Thank you for your replies, Nicola and your words of common sense.

I hadn't thought of putting any out for passersby to take, not that I have many as I just have the one bush. That could be the answer, but first I'll try poaching one as you suggest. They are quinces from a japonica bush, so I don't know if they are tougher than usual. My mum's comments about how hard their skins are has put me off ever trying to do anything with them.

As to Bill McKibben, he certainly seems frustrated that governments aren't taking the threat of climate change as seriously as he would like, but he seems to be one of those who thinks we don't have much time to change our ways before it is too late and if he's right, shouldn't we all be doing more?

On the other hand I agree it's easy to make people feel overwhelmed by the problems we might face or just turn them off by our attitude and a positive attitude is always best. I haven't seen your book 'Homemade Kids' as my kids are just off to uni so it didn't seem appropriate for my family. I thought 'Save Cash and Save the Planet' was a good way of approaching the problem.

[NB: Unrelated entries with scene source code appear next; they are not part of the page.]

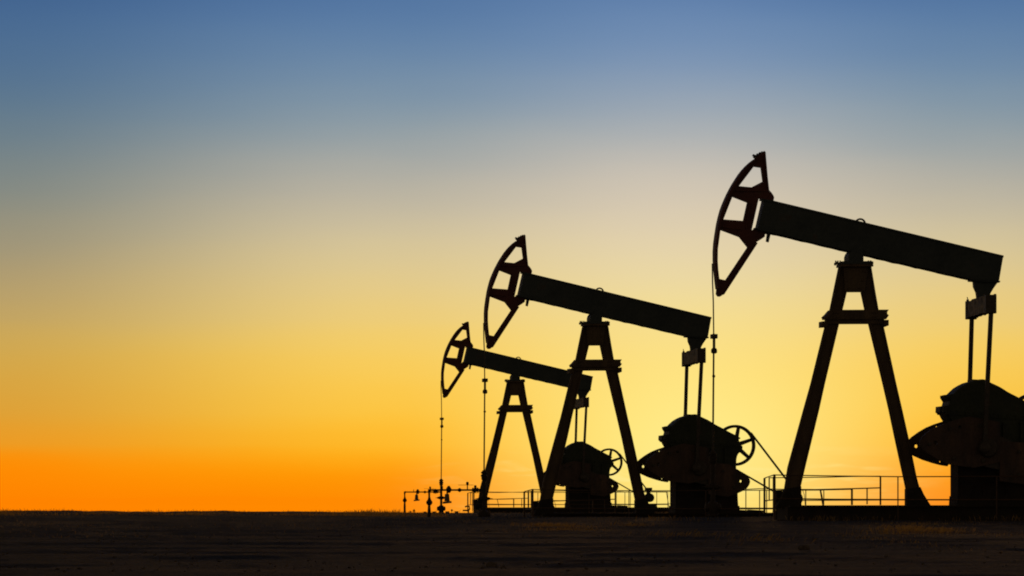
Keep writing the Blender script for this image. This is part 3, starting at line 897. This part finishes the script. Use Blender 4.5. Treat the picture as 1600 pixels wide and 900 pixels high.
# away from the sunset the sky is dusk-dark
cosd = math_('COSINE', daz)
fr = N.new('ShaderNodeMapRange'); fr.interpolation_type = 'SMOOTHSTEP'
fr.inputs['From Min'].default_value = .84; fr.inputs['From Max'].default_value = .986
L.new(cosd, fr.inputs['Value'])
dusk = mixc(math_('MULTIPLY', vpos, .5, True), (.25, .185, .12), (.09, .072, .056))
col = mixc(fr.outputs[0], dusk, col)
up = N.new('ShaderNodeMapRange'); up.interpolation_type = 'SMOOTHSTEP'; up.inputs['From Min'].default_value = .15; up.inputs['From Max'].default_value = .6
up.inputs['To Min'].default_value = 0; up.inputs['To Max'].default_value = 1
L.new(elev, up.inputs['Value'])
col = mixc(up.outputs[0], col, (.042, .030, .019))
# below the horizon
lo = N.new('ShaderNodeMapRange'); lo.inputs['From Min'].default_value = -.012; lo.inputs['From Max'].default_value = -.006
L.new(elev, lo.inputs['Value'])
col = mixc(lo.outputs[0], (.01, .007, .004), col)
bg = N.new('ShaderNodeBackground'); L.new(col, bg.inputs['Color']); bg.inputs['Strength'].default_value = 1.0
sky = N.new('ShaderNodeTexSky'); sky.sky_type = 'NISHITA'; sky.sun_disc = False; sky.sun_elevation = sel; sky.sun_rotation = saz
sky.air_density = 1.0; sky.dust_density = 2.0
bg2 = N.new('ShaderNodeBackground'); L.new(sky.outputs[0], bg2.inputs['Color']); bg2.inputs['Strength'].default_value = .0003
ash = N.new('ShaderNodeAddShader'); L.new(bg.outputs[0], ash.inputs[0]); L.new(bg2.outputs[0], ash.inputs[1]); L.new(ash.outputs[0], out.inputs['Surface'])

ld = bpy.data.lights.new('sun', 'SUN'); ld.energy = .4; ld.angle = math.radians(2.5); ld.color = (1.0, .50, .16)
lo_ = bpy.data.objects.new('sun', ld); C.objects.link(lo_)
dv = Vector((math.sin(saz)*math.cos(sel), math.cos(saz)*math.cos(sel), math.sin(sel)))
lo_.rotation_euler = (-dv).to_track_quat('-Z', 'Y').to_euler(); lo_.location = (0, 50, 30)

# =================================================================== CAMERA
cd = bpy.data.cameras.new('camera'); cam = bpy.data.objects.new('camera', cd); C.objects.link(cam)
cam.location = (0, 0, CAMH); cam.rotation_euler = (PI/2, 0, 0)
cd.sensor_width = 36; cd.lens = 36*F/1600; cd.shift_y = (HOR-450)/1600
cd.clip_start = .5; cd.clip_end = 20000
sc.camera = cam
sc.render.engine = 'CYCLES'
sc.render.resolution_x = 1024; sc.render.resolution_y = 576
sc.cycles.filter_width = 1.9
sc.view_settings.view_transform = 'Standard'; sc.view_settings.look = 'None'; sc.view_settings.exposure = 0
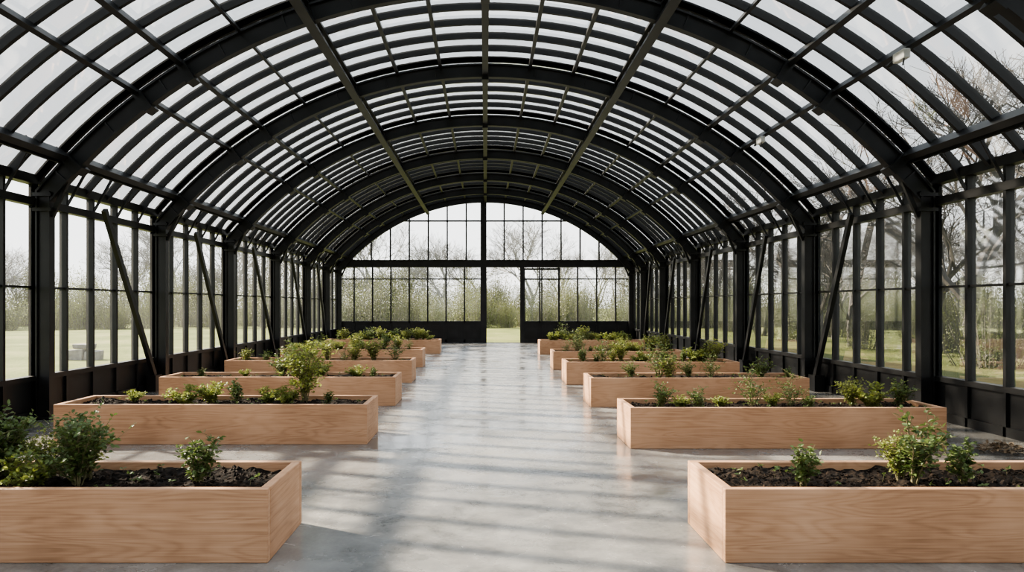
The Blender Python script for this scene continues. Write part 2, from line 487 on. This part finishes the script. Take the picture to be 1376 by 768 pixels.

I do think that marching on government buildings is unlikely to achieve much, but that if enough people were living as if they though they really wanted to stop climate change governments would be much more likely to take the matter seriously because they would then know they weren't going to lose too many votes by doing so. So, I agree we need to lead by example. As to the staff room, I shall have to try to be a bit creative about motivating people to recycle their plastic bottles.